* [WHAT NEEDS TO BE DONE]: Copy out all the lines exactly. Omit pictures.

--- begin DATASET EXCERPT ---

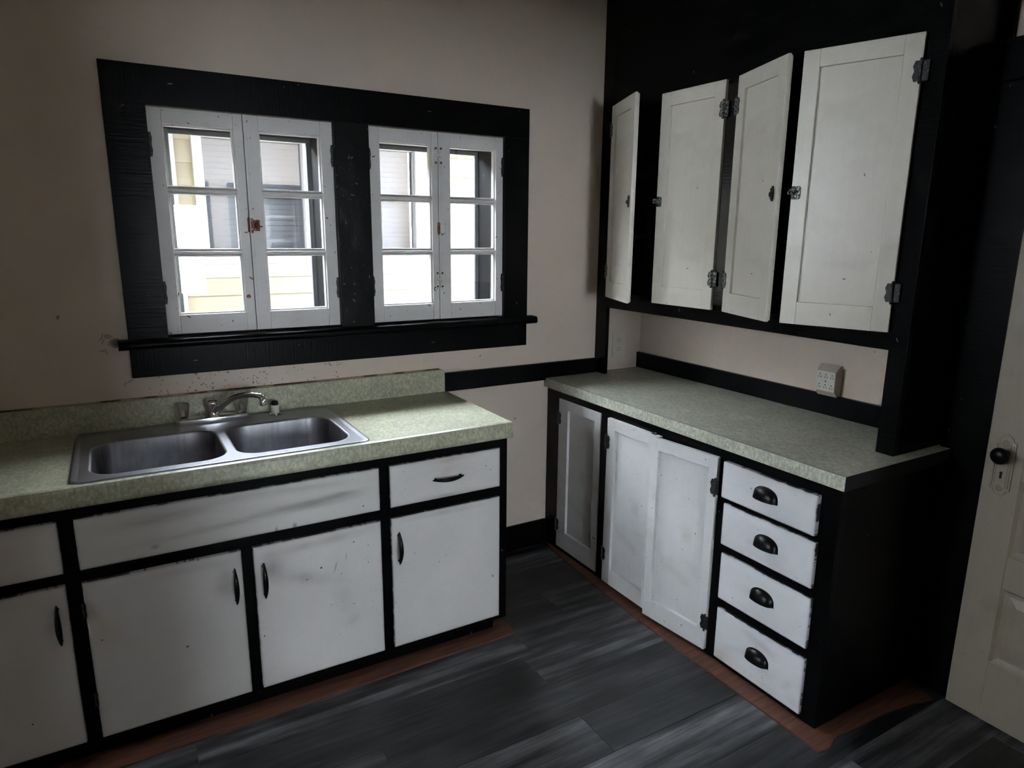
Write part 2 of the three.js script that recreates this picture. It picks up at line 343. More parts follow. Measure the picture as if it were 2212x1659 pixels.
function unseenWindow(n, [a, b, c, d], z) {
  const w = structGroup('window_' + n, [(a + b) / 2, c, z]), m = (c + d) / 2;
  put('frame', [bx(a, a + 0.05, c, d, z, z + 0.05), bx(b - 0.05, b, c, d, z, z + 0.05), bx(a, b, c, c + 0.05, z, z + 0.05), bx(a, b, d - 0.05, d, z, z + 0.05), bx(a, b, m - 0.025, m + 0.025, z, z + 0.05)], M.sash, w);
  put('pane', bx(a + 0.05, b - 0.05, c + 0.05, m - 0.025, z + 0.02, z + 0.024, 0), M.glass, w);
  put('pane', bx(a + 0.05, b - 0.05, m + 0.025, d - 0.05, z + 0.02, z + 0.024, 0), M.glass, w);
}
unseenWindow(3, UNSEEN_REAR, BZ + 0.06);  // unseen window, placed to light the window wall through the doorway
{
  const [a, b, c, d] = ADDED_SIDE, x = LX - 0.12, m = (c + d) / 2, w = structGroup('window_4', [x, c, (a + b) / 2]);  // added window, out of view, brightens the right cabinets and alcove
  put('frame', [bx(x, x + 0.05, c, d, a, a + 0.05), bx(x, x + 0.05, c, d, b - 0.05, b), bx(x, x + 0.05, c, c + 0.05, a, b), bx(x, x + 0.05, d - 0.05, d, a, b), bx(x, x + 0.05, m - 0.025, m + 0.025, a, b)], M.sash, w);
  put('pane', bx(x + 0.02, x + 0.024, c + 0.05, m - 0.025, a + 0.05, b - 0.05, 0), M.glass, w);
  put('pane', bx(x + 0.02, x + 0.024, m + 0.025, d - 0.05, a + 0.05, b - 0.05, 0), M.glass, w);
}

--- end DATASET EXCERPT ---

* [TASK SOLUTION]:
Write part 2 of the three.js script that recreates this picture. It picks up at line 343. More parts follow. Measure the picture as if it were 2212x1659 pixels.
function unseenWindow(n, [a, b, c, d], z) {
  const w = structGroup('window_' + n, [(a + b) / 2, c, z]), m = (c + d) / 2;
  put('frame', [bx(a, a + 0.05, c, d, z, z + 0.05), bx(b - 0.05, b, c, d, z, z + 0.05), bx(a, b, c, c + 0.05, z, z + 0.05), bx(a, b, d - 0.05, d, z, z + 0.05), bx(a, b, m - 0.025, m + 0.025, z, z + 0.05)], M.sash, w);
  put('pane', bx(a + 0.05, b - 0.05, c + 0.05, m - 0.025, z + 0.02, z + 0.024, 0), M.glass, w);
  put('pane', bx(a + 0.05, b - 0.05, m + 0.025, d - 0.05, z + 0.02, z + 0.024, 0), M.glass, w);
}
unseenWindow(3, UNSEEN_REAR, BZ + 0.06);  // unseen window, placed to light the window wall through the doorway
{
  const [a, b, c, d] = ADDED_SIDE, x = LX - 0.12, m = (c + d) / 2, w = structGroup('window_4', [x, c, (a + b) / 2]);  // added window, out of view, brightens the right cabinets and alcove
  put('frame', [bx(x, x + 0.05, c, d, a, a + 0.05), bx(x, x + 0.05, c, d, b - 0.05, b), bx(x, x + 0.05, c, c + 0.05, a, b), bx(x, x + 0.05, d - 0.05, d, a, b), bx(x, x + 0.05, m - 0.025, m + 0.025, a, b)], M.sash, w);
  put('pane', bx(x + 0.02, x + 0.024, c + 0.05, m - 0.025, a + 0.05, b - 0.05, 0), M.glass, w);
  put('pane', bx(x + 0.02, x + 0.024, m + 0.025, d - 0.05, a + 0.05, b - 0.05, 0), M.glass, w);
}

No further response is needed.